Already, there was frustration in the department over inadequate pay, staffing and equipment. Today, the department is 100 officers short of the recommended staffing level as the county faces a $30 million to $55 million budget deficit. Efforts to raise taxes to support the police have failed.

In August, widely publicized bodycam footage showed a Cobb officer shooting at a fleeing unarmed teen eight times. Shortly after, when the lieutenant who made the sarcastic remark about killing black people was effectively forced into retirement, some officers accused Register and county officials of pandering to activists and the press.

The incident exposed a widening rift over the new direction of the department that played out on the blog Ducimus, Latin for "we lead." Found at, the website was set up some years ago so officers can anonymously air complaints.

“Now we are shovel fed diversity, deescalation of force and more … pacification training that [puts] officers at risk,” someone wrote anonymously. “After I check the box, I will wipe my [expletive] with the verbiage and B/S documents you provide in this new training.”

Another anonymous post called Register a “pandering, community policing politician,” as opposed to a “cop’s cop.”

One person questioned whether minorities were being promoted to leadership positions in the department in order to fill a quota.

When someone defended Register, calling him a “change agent” who wanted to make the department better, he or she was labeled a “troll” and met with derision.

“So do you chug that Kool-Aid they handed you, or just use a direct IV?” someone responded.

Steve Gaynor, president of the local Fraternal Order of Police, said he’s familiar with the blog but generally ignores it. He said the anonymous critics are few in number and don’t represent the majority of the rank-and-file, who welcome the new training.

“It’s been received quite well and it’s showed that it’s really effective,” Gaynor said. “I think the community relations aspect of this has been very effective in bridging that gap that did exist.”

Register, too, dismissed the online comments as a few disgruntled individuals exercising their First Amendment right.

“Police officers are going to have their opinions. But, as long as those opinions don’t transfer into issues from a professional standpoint, they’re like any other citizens,” Register said. “My expectations for each man and woman who works here are the same: You be as professional and courteous as you can.”

Level of optimism

Of course, as previous incidents have shown, all it takes is a few seconds of dashboard or bodycam footage to erase any gains.

Commissioner Lisa Cupid — who complained that, late one night, she was followed by an undercover police officer because she isn't white and he didn't know she was a commissioner — has been an outspoken advocate of community policing and praised Register for his leadership and transparency.

She took the comments on the blog in stride.

Improving the relationship between the community and police often “requires a certain level of optimism that could be frustrating to both officers and members of the community in light of the realities that they face,” she said. “I understand it. It doesn’t make me feel the best, but I can’t get frustrated or disheartened or discouraged by it. We still have to move forward and make this is the best relationship that we can.”

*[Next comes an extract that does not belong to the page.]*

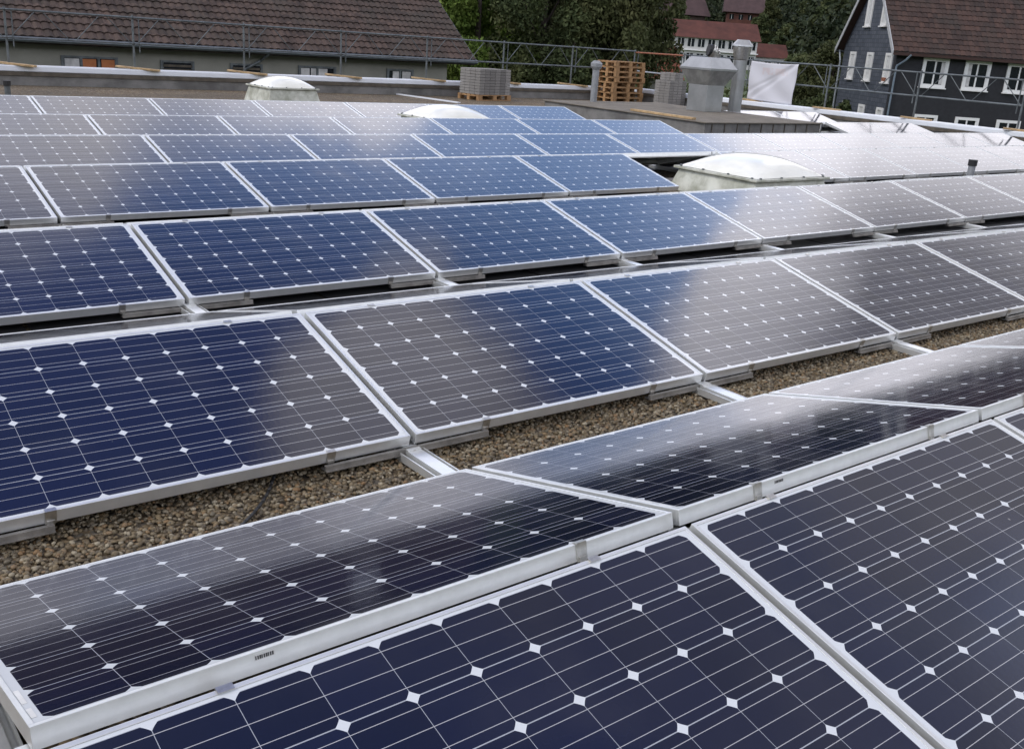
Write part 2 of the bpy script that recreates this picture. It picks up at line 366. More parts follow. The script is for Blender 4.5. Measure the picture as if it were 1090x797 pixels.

Back at the renters association meeting, Register and other members of the department work to build that relationship one handshake at a time. South Cobb resident Debbie Wilson says she’s noticed more police patrols in the area. She expresses appreciation when the major who heads the local precinct personally introduces himself and says later that it will make her more comfortable with calling police.

“Had I not attended the meeting, I would not have known who the major was, who the chief is,” says Wilson. “I feel that, maybe if I reached out to them, I could get a response.”